[BEGIN Recorded information]
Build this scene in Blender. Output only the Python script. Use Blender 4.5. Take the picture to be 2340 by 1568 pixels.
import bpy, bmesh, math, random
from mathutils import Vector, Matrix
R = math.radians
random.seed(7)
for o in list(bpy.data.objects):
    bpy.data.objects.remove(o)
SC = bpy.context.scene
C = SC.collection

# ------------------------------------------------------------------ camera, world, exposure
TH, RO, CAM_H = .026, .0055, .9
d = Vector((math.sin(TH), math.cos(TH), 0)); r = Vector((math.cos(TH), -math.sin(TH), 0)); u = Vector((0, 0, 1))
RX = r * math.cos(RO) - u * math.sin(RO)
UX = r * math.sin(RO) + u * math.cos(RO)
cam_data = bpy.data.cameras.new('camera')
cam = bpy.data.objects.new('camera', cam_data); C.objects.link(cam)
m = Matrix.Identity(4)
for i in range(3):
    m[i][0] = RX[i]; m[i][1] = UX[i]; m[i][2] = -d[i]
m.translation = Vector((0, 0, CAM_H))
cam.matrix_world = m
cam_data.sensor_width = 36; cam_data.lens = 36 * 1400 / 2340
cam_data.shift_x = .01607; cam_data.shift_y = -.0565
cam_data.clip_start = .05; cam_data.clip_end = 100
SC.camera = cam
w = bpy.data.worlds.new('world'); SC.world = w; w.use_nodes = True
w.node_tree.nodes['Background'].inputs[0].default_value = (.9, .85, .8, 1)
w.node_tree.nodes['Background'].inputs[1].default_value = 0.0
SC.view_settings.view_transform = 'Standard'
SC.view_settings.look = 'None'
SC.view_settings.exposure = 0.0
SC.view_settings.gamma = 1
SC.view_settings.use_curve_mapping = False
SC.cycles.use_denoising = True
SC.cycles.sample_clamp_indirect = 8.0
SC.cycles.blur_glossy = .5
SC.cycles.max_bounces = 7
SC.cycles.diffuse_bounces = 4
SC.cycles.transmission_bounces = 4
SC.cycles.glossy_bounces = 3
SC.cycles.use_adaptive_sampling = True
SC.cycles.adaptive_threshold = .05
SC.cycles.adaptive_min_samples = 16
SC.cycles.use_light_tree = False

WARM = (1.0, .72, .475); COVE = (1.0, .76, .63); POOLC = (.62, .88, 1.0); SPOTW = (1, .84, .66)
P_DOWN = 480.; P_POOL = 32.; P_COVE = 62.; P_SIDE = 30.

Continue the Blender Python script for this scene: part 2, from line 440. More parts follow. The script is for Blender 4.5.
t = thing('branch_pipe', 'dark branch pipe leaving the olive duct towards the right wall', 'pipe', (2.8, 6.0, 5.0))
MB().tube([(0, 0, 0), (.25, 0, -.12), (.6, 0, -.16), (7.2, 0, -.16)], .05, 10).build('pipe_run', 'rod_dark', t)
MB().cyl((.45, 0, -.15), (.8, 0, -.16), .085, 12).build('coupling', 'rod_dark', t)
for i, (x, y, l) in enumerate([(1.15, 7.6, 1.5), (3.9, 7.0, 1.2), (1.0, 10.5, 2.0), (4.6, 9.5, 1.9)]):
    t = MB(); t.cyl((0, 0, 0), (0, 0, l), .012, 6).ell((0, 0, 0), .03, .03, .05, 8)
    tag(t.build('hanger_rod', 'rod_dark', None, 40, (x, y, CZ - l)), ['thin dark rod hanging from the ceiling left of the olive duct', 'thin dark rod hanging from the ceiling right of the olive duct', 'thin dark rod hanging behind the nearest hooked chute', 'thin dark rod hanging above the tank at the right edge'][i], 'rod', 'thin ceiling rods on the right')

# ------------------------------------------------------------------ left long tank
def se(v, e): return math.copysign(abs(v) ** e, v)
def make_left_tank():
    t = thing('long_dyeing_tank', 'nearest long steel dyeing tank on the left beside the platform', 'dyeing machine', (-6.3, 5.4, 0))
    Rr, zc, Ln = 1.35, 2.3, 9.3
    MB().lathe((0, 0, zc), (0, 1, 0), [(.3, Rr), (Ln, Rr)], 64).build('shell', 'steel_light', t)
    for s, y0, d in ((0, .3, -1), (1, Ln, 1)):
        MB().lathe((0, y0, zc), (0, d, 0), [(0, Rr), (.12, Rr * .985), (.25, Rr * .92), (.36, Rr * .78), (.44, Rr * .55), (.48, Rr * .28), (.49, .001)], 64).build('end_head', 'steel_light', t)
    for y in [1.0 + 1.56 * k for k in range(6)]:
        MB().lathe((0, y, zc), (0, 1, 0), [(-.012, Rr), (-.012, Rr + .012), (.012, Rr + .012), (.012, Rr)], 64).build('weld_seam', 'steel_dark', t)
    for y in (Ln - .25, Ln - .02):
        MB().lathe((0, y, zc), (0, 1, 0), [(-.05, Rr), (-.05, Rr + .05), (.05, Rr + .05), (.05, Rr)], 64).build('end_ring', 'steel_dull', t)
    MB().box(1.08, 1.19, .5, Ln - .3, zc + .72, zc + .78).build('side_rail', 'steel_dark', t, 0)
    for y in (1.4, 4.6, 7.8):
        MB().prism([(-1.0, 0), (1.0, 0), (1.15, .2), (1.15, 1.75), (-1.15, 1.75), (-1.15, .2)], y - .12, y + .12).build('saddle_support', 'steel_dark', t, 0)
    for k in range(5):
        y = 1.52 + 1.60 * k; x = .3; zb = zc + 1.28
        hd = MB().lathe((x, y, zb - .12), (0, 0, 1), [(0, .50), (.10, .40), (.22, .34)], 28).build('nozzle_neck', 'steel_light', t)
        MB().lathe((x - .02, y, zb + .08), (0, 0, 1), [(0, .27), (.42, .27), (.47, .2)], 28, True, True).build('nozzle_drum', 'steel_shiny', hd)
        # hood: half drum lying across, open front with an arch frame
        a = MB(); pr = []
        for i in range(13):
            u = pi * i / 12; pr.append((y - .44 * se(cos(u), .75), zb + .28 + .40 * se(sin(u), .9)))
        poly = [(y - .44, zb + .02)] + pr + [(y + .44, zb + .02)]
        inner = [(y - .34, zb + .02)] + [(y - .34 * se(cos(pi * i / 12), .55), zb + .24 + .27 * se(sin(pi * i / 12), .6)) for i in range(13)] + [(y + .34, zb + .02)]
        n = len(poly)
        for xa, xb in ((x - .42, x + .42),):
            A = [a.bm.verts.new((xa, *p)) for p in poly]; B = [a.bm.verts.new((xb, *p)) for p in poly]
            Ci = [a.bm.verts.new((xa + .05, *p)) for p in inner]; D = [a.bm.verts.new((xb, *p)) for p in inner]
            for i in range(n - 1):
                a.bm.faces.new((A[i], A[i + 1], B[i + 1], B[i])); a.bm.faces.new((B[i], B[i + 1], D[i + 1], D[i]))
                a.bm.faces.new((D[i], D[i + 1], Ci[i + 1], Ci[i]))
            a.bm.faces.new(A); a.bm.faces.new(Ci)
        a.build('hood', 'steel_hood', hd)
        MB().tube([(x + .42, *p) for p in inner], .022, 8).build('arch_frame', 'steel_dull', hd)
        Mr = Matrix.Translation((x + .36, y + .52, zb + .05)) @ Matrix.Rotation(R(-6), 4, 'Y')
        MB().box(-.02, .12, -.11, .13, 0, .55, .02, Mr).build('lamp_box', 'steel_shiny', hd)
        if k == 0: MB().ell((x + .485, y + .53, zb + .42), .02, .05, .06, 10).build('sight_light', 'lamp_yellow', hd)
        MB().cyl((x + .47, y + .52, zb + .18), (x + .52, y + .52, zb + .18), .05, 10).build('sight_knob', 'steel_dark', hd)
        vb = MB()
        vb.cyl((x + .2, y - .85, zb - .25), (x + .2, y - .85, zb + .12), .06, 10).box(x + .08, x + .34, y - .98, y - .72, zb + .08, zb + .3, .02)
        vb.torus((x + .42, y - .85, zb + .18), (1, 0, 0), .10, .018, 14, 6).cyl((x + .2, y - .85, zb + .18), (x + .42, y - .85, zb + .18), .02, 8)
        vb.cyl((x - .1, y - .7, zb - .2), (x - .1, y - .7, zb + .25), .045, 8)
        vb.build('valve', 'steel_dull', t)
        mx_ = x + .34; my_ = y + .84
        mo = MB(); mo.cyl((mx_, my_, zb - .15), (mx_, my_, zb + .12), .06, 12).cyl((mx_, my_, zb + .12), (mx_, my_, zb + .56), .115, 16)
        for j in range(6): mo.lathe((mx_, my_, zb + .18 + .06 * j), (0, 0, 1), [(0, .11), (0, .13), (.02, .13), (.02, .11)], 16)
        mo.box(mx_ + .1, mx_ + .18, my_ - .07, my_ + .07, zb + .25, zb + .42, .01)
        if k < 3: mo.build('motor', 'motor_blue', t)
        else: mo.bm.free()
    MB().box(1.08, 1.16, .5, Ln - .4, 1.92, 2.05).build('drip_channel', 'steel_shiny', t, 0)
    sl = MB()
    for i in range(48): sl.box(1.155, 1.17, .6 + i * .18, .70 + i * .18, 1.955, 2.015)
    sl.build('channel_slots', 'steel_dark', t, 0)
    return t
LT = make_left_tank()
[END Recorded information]
Stated problem:
Starting at the first line of the listing, retype every line up to and including the one with "C = SC.collection".

Complete output:
Build this scene in Blender. Output only the Python script. Use Blender 4.5. Take the picture to be 2340 by 1568 pixels.
import bpy, bmesh, math, random
from mathutils import Vector, Matrix
R = math.radians
random.seed(7)
for o in list(bpy.data.objects):
    bpy.data.objects.remove(o)
SC = bpy.context.scene
C = SC.collection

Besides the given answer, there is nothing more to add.